DATASET:
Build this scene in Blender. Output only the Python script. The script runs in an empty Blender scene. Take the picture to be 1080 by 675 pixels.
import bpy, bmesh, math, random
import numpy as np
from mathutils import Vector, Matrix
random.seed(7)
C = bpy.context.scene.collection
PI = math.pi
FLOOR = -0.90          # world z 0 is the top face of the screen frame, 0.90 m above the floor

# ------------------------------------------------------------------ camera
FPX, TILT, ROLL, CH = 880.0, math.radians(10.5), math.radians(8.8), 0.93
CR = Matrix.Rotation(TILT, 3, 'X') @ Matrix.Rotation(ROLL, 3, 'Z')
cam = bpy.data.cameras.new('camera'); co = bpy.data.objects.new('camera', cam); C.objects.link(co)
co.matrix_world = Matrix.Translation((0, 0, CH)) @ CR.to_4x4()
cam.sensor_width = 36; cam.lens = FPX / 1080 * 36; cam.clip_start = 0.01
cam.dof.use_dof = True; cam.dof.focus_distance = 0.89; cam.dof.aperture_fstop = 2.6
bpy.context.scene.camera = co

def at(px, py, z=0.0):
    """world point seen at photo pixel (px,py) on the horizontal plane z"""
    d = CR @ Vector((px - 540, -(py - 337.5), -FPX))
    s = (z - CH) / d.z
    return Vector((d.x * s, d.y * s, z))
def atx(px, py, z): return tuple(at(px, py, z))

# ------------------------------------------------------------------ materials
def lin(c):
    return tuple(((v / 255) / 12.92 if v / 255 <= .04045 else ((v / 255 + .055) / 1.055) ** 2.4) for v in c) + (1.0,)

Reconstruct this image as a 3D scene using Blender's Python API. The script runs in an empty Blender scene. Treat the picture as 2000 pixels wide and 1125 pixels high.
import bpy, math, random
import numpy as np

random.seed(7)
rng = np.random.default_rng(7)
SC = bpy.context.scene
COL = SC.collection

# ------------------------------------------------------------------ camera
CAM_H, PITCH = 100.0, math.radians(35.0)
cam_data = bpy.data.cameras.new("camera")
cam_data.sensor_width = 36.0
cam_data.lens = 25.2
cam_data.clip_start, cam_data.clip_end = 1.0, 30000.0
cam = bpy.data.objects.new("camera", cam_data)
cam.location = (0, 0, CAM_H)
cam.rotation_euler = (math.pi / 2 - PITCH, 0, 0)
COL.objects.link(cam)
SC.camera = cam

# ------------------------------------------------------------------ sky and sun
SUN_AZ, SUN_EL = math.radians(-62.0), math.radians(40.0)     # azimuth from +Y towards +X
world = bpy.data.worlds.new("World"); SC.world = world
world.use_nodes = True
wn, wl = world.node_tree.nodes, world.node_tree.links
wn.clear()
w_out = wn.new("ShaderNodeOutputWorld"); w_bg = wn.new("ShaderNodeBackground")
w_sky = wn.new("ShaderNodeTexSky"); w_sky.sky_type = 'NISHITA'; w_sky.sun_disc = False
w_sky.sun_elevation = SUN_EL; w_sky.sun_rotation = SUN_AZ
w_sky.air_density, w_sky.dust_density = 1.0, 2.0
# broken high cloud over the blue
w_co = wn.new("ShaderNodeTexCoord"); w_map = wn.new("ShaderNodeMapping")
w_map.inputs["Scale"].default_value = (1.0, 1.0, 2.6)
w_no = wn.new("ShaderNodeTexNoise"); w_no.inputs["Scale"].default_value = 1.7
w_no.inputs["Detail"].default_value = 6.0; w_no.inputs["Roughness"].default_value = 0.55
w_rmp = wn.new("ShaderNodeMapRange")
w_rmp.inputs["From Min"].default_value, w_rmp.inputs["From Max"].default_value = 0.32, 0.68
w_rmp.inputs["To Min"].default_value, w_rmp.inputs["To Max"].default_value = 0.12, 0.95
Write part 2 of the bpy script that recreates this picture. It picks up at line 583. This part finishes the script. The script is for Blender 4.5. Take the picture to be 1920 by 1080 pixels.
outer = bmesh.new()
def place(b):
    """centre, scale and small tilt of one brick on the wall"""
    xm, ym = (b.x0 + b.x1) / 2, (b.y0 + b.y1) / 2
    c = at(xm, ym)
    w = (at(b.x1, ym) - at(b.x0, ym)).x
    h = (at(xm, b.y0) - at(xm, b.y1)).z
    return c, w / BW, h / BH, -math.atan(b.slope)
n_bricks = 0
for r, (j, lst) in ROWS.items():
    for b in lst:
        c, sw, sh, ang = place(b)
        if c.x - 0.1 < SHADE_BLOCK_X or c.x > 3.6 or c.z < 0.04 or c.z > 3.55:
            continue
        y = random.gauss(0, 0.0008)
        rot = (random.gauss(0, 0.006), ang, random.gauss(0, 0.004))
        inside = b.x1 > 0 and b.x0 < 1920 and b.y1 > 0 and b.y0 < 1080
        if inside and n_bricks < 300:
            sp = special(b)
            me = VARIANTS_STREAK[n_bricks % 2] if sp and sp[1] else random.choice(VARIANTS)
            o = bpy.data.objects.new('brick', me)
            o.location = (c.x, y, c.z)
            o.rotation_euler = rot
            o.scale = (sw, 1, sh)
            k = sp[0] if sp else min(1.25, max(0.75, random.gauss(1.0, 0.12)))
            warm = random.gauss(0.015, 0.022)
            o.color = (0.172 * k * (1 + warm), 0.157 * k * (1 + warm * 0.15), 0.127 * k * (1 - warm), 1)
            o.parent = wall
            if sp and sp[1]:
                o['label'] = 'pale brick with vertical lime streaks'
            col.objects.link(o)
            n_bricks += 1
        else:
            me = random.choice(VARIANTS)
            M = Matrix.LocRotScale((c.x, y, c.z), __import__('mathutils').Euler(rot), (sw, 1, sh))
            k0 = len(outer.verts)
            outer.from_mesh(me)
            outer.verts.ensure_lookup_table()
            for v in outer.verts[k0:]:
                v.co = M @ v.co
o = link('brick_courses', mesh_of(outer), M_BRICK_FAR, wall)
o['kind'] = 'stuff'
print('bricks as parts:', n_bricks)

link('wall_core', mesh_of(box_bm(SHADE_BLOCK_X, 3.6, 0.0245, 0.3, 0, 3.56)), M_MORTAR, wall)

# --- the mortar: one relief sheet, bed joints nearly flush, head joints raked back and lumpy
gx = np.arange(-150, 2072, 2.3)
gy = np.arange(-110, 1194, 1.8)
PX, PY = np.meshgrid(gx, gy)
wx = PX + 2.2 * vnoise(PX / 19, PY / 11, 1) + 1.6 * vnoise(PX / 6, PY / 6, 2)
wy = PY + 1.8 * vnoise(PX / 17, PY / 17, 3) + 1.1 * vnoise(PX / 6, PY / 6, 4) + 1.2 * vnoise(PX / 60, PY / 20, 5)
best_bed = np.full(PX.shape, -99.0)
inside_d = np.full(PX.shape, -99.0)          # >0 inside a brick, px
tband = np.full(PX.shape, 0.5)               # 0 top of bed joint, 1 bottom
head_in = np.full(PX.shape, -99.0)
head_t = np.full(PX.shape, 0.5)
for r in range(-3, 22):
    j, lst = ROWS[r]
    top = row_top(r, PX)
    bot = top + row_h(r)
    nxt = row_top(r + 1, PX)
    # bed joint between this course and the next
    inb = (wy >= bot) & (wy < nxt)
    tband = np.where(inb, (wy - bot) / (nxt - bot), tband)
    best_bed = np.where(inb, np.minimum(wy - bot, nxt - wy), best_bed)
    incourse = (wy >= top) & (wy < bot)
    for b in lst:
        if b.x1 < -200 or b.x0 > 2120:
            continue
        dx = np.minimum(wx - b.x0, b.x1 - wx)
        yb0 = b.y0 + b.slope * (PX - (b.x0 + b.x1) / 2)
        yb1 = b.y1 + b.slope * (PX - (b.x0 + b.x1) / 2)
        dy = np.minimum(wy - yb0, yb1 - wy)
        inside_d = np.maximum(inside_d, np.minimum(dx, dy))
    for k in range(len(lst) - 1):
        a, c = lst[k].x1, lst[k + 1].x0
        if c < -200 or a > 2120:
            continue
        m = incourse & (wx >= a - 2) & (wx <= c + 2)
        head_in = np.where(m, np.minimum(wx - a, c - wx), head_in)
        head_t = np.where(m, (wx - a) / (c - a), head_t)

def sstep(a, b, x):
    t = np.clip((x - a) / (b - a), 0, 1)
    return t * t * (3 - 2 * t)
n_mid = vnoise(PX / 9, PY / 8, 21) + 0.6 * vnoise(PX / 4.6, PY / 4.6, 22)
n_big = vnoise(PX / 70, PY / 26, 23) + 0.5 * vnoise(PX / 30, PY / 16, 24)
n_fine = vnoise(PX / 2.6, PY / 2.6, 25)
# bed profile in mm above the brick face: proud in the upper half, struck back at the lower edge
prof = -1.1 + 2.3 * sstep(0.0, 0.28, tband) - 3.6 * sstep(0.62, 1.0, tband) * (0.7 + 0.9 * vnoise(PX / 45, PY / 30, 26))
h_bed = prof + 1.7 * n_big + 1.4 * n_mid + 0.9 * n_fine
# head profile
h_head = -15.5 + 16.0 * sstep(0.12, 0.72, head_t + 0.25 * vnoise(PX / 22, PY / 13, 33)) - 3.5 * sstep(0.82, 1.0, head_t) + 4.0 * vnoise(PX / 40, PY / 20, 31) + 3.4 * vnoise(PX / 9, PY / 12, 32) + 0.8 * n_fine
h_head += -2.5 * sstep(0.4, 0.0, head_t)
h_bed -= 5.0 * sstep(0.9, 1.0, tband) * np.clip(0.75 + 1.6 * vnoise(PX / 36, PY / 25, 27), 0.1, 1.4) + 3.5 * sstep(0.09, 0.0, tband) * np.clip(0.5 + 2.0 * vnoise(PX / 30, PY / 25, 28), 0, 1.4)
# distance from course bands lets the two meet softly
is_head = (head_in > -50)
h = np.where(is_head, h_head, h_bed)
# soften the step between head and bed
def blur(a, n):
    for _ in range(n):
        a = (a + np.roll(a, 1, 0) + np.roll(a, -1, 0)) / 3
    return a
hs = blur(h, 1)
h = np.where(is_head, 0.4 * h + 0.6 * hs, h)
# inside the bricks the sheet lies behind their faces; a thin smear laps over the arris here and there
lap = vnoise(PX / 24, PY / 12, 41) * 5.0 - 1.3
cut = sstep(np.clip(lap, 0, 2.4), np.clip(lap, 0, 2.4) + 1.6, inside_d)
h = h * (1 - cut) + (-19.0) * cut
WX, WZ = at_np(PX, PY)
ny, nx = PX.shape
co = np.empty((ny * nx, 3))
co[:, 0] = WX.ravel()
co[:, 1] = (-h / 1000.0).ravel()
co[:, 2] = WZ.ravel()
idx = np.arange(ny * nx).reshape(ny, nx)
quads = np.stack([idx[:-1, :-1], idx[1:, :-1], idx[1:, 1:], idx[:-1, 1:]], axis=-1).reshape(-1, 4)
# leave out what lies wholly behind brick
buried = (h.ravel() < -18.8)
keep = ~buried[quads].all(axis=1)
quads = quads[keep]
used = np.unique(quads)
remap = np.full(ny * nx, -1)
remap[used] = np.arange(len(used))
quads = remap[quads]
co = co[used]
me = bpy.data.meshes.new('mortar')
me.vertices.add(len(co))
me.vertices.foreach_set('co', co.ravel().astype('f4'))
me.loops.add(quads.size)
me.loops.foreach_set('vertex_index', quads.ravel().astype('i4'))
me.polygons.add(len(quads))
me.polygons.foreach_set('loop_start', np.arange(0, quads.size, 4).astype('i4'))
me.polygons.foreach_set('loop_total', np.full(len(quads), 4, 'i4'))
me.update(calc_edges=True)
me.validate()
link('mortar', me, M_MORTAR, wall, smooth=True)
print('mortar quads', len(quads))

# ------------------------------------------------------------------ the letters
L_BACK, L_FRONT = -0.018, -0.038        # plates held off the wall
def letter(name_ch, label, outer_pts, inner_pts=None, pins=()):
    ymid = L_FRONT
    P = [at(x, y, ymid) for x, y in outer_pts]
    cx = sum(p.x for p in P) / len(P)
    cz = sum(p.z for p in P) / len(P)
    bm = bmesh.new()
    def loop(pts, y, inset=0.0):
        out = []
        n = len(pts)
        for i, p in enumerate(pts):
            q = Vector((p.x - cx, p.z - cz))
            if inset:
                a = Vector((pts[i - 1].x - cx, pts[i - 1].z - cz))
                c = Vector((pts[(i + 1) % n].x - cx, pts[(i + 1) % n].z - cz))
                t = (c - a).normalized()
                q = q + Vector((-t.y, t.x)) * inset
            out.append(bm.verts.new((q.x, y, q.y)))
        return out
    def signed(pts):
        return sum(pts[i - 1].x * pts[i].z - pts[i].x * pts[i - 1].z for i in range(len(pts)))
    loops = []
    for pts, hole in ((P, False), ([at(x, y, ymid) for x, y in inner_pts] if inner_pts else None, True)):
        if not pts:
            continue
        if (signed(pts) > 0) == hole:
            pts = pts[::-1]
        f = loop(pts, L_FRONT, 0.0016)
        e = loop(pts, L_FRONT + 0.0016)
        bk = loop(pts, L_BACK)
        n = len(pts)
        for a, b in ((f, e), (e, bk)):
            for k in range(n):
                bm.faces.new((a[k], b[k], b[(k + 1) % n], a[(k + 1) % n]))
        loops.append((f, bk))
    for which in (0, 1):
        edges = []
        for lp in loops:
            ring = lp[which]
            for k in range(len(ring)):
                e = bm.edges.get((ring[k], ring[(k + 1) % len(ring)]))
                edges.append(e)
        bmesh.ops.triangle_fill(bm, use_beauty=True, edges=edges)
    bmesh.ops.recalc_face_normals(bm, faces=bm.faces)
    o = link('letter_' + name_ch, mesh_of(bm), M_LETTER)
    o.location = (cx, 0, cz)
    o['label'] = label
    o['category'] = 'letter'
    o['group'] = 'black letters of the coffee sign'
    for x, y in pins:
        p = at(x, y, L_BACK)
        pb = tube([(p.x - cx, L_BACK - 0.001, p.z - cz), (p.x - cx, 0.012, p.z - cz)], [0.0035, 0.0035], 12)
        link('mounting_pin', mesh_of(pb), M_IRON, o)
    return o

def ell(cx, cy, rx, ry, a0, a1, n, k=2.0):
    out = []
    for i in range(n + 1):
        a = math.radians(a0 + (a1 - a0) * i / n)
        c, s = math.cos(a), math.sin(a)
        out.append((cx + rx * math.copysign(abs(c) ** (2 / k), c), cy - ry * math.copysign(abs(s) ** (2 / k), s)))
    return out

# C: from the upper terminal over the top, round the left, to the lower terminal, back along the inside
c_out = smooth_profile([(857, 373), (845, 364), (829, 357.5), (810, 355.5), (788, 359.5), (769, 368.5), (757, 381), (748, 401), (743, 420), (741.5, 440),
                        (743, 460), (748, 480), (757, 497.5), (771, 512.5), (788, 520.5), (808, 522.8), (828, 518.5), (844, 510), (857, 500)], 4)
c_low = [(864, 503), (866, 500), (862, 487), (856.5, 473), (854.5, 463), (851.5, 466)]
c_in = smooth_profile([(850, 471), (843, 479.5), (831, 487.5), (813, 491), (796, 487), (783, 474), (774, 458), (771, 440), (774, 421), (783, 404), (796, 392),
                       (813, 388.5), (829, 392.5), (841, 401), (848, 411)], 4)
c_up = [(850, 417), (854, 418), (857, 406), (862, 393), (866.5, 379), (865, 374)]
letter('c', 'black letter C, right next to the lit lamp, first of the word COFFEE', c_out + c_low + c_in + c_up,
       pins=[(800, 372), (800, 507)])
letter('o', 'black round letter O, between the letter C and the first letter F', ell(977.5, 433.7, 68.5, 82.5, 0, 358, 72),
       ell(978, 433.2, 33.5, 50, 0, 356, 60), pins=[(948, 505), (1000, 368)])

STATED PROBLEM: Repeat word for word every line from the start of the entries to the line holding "COL = SC.collection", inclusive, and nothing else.

OUTPUT FOR THIS EXERCISE:
Build this scene in Blender. Output only the Python script. The script runs in an empty Blender scene. Take the picture to be 1080 by 675 pixels.
import bpy, bmesh, math, random
import numpy as np
from mathutils import Vector, Matrix
random.seed(7)
C = bpy.context.scene.collection
PI = math.pi
FLOOR = -0.90          # world z 0 is the top face of the screen frame, 0.90 m above the floor

# ------------------------------------------------------------------ camera
FPX, TILT, ROLL, CH = 880.0, math.radians(10.5), math.radians(8.8), 0.93
CR = Matrix.Rotation(TILT, 3, 'X') @ Matrix.Rotation(ROLL, 3, 'Z')
cam = bpy.data.cameras.new('camera'); co = bpy.data.objects.new('camera', cam); C.objects.link(co)
co.matrix_world = Matrix.Translation((0, 0, CH)) @ CR.to_4x4()
cam.sensor_width = 36; cam.lens = FPX / 1080 * 36; cam.clip_start = 0.01
cam.dof.use_dof = True; cam.dof.focus_distance = 0.89; cam.dof.aperture_fstop = 2.6
bpy.context.scene.camera = co

def at(px, py, z=0.0):
    """world point seen at photo pixel (px,py) on the horizontal plane z"""
    d = CR @ Vector((px - 540, -(py - 337.5), -FPX))
    s = (z - CH) / d.z
    return Vector((d.x * s, d.y * s, z))
def atx(px, py, z): return tuple(at(px, py, z))

# ------------------------------------------------------------------ materials
def lin(c):
    return tuple(((v / 255) / 12.92 if v / 255 <= .04045 else ((v / 255 + .055) / 1.055) ** 2.4) for v in c) + (1.0,)

Reconstruct this image as a 3D scene using Blender's Python API. The script runs in an empty Blender scene. Treat the picture as 2000 pixels wide and 1125 pixels high.
import bpy, math, random
import numpy as np

random.seed(7)
rng = np.random.default_rng(7)
SC = bpy.context.scene
COL = SC.collection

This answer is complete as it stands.